Depuis qu'elle est interdite d'antenne en Egypte, Khadija al-Khattab a gagné une célébrité internationale. En robe rose ou léopard, ses cheveux roux tombant sur les épaules, le visage cadré de l'une des huit présentatrices de la télévision publique écartées des écrans en raison de leur surpoids s'est affiché partout. Elle est intervenue ces derniers jours sur plusieurs chaînes de télévision arabes et a accordé des interviews à divers journaux à travers le monde pour dénoncer la décision de sa direction. «Je ne suis pas bouleversée par le principe de cette recommandation à surveiller notre ligne. Nous avions des directives internes régulièrement dans ce sens. Mais c'est la brutalité de la décision et la publicité faite autour qui sont humiliantes», a affirmé la présentatrice d'une émission culturelle sur la principale chaîne publique.
La nouvelle présidente de la Radio télévision égyptienne, Safa Hijazi, a suscité un tollé dans son pays et au-delà par la mesure draconienne qu'elle a prise contre les présentatrices vedettes trop enveloppées à son goût. Elle leur a imposé un mois de suspension d'antenne et de régime pour retrouver leur place. Confirmant sa réputation de «dame de fer», celle qui a longtemps été elle-même présentatrice et en surpoids ne ménage pas les collègues désormais sous ses ordres. Elle avait dû en effet perdre 25 kilos en quelques mois en 2007, quand sa direction l'avait écartée du JT de 21 heures, équivalent du 20 heures en France.
«Marchandisation de la femme»
Le fait qu'une femme ait pris une telle initiative n'a pas protégé Safa Hijazi des accusations de misogynie et de discrimination. Condamnant une décision «contraire à la Constitution égyptienne et aux conventions internationales», le directeur du Centre d'orientation et de sensibilisation juridique pour les femmes a exigé le retrait d'une mesure relevant d'une logique «de marchandisation de la femme». De son côté, l'ancienne doyenne de la faculté de journalisme du Caire Laila Abdelmeguid a considéré la décision comme «lumineuse» mais a demandé que «la mesure s'applique aussi aux présentateurs en surpoids». Elle a par ailleurs insisté sur la nécessité pour la télévision égyptienne «d'évoluer sur le fond et non seulement sur la forme».
Ne cédant pas à la pression, la patronne de la télévision a confirmé sa décision en faisant valoir que toutes les chaînes du monde avaient des exigences et des règles pour le passage à l’antenne. Elle a rappelé que la caméra amplifiait déjà les volumes et conseillé aux présentatrices concernées de mettre à profit leur période de régime loin de l’antenne pour réfléchir aux moyens d’améliorer le contenu de leurs émissions.

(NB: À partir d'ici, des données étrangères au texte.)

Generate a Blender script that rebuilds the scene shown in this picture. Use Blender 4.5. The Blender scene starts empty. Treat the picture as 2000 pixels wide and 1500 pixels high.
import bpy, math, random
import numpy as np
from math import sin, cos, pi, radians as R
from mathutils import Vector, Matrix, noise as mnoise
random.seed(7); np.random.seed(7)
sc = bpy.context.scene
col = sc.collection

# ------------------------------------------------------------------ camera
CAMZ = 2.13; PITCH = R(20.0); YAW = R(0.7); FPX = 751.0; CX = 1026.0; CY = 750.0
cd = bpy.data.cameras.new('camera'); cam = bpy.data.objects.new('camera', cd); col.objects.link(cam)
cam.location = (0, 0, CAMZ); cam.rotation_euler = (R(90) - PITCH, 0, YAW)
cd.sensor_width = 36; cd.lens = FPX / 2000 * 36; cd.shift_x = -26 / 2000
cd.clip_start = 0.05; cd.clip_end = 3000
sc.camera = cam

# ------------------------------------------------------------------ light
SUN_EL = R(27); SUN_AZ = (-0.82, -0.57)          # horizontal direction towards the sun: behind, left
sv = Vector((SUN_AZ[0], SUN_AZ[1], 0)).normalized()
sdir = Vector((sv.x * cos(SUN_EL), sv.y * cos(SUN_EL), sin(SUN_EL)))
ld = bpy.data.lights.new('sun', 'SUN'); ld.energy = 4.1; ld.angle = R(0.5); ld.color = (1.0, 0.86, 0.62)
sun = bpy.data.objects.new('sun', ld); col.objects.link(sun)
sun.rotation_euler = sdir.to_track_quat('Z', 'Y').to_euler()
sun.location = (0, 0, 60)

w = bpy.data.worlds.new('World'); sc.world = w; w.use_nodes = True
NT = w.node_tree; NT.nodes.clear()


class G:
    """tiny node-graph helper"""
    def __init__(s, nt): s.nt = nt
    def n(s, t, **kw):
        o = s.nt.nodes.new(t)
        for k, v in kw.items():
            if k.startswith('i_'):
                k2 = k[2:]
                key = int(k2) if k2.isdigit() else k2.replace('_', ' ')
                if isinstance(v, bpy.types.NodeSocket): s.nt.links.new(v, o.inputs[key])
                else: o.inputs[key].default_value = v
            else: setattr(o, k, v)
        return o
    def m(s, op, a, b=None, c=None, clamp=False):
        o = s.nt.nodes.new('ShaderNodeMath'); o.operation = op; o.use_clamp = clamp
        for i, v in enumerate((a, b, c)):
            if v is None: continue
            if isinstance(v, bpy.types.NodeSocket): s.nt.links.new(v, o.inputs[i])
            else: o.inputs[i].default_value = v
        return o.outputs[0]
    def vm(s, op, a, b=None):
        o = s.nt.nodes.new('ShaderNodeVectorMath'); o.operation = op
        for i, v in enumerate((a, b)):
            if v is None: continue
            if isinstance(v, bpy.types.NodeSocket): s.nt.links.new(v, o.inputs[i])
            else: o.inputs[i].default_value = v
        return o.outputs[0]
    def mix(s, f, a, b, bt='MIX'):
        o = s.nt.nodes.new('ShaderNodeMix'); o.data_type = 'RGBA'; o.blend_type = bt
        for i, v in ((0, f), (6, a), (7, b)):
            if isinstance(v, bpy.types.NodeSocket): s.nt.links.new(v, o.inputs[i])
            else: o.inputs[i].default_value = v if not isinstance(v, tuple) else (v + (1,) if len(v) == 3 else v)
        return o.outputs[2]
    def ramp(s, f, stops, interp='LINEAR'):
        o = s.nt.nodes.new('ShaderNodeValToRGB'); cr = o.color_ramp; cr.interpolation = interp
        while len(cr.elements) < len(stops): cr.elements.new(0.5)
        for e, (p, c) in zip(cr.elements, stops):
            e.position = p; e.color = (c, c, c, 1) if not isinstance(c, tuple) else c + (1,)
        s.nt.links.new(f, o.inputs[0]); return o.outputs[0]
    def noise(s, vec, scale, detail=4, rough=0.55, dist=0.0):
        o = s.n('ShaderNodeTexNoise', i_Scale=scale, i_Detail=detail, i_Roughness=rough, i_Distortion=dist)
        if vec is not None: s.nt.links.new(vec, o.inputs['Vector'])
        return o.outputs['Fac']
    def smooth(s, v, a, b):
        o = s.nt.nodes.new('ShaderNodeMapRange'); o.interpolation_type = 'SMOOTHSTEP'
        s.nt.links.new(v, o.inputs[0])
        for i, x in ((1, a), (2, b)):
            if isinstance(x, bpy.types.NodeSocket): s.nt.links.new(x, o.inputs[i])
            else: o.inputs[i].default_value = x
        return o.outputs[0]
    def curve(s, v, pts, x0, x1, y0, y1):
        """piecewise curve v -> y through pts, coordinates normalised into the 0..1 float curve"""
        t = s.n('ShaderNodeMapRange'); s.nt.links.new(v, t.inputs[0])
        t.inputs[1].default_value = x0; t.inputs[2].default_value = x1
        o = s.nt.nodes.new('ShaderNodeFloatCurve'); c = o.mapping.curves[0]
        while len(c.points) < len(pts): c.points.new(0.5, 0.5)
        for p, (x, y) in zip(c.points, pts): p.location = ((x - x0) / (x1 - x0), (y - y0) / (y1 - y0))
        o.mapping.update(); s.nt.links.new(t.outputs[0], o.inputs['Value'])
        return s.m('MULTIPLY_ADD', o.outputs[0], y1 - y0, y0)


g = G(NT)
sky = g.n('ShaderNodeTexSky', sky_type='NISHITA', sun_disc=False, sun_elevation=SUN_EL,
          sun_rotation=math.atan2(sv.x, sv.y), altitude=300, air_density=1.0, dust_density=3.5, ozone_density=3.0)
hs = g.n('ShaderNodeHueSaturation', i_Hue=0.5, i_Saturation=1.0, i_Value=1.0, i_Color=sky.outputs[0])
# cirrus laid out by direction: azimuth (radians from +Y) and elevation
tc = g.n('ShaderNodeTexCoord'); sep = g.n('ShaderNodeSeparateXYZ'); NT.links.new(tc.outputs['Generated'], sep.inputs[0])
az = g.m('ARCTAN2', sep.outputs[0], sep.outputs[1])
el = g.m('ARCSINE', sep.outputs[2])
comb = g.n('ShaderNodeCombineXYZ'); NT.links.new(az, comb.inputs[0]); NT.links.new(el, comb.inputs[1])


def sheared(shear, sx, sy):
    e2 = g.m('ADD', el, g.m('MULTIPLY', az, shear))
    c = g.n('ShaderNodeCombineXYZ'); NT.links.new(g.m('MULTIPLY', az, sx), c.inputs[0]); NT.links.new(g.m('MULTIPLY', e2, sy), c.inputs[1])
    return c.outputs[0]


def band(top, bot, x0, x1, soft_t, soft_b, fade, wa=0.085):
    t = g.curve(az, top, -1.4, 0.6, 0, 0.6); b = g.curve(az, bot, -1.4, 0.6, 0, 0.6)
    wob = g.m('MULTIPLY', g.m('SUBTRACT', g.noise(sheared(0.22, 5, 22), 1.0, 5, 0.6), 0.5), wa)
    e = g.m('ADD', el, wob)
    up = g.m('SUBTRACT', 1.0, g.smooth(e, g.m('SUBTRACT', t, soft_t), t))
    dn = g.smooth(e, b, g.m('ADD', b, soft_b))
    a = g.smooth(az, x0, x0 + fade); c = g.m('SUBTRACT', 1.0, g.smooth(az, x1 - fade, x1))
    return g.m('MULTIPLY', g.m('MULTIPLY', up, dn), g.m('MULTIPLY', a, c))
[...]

Les Egyptiennes en tête des obèses en Afrique
La polémique qui se propage depuis une dizaine de jours dans la presse et les réseaux sociaux égyptiens soulève désormais des questions sur la qualité des programmes de la télévision publique égyptienne d’une part et sur le problème plus global de l’obésité dans le pays d’autre part. 75% des femmes et 61% des hommes y sont en surpoids, selon une étude du ministère égyptien de la Santé, tandis que les Egyptiennes figurent en tête des obèses en Afrique et dans le monde arabe, selon une organisation sud-africaine. Principale raison à cela, une alimentation du pauvre à base de féculents et de sucre. La célèbre tamiya, mélange de fèves et de pois chiches frits, est le petit déjeuner national classique, avec du thé très noir et très sucré. Les mauvaises habitudes alimentaires des Egyptiennes qui passent leur temps à grignoter accentuent le problème.
Eten pleine affaire des présentatrices privées d'antenne, un autre scandale touchant au poids des Egyptiennes a éclaté. Un club de gym du Caire a lancé une campagne publicitaire avec pour affiche la photo d'une poire commentée par le slogan «pas une bonne forme pour une fille.» Franchise d'une chaîne de sport américaine, la salle de gym s'est vu retirer aussitôt sa licence.
Pour autant, les discriminations et les moqueries sur leur poids ne semblent pas vexer outre mesure les Egyptiennes. «Je ne considère pas mon apparence comme rebutante à l'antenne, a affirmé Khadija al-Khattab, la présentatrice sanctionnée pour son surpoids. Après tout, nous ressemblons à la plupart des femmes égyptiennes et elles ne sont pas repoussantes du tout.»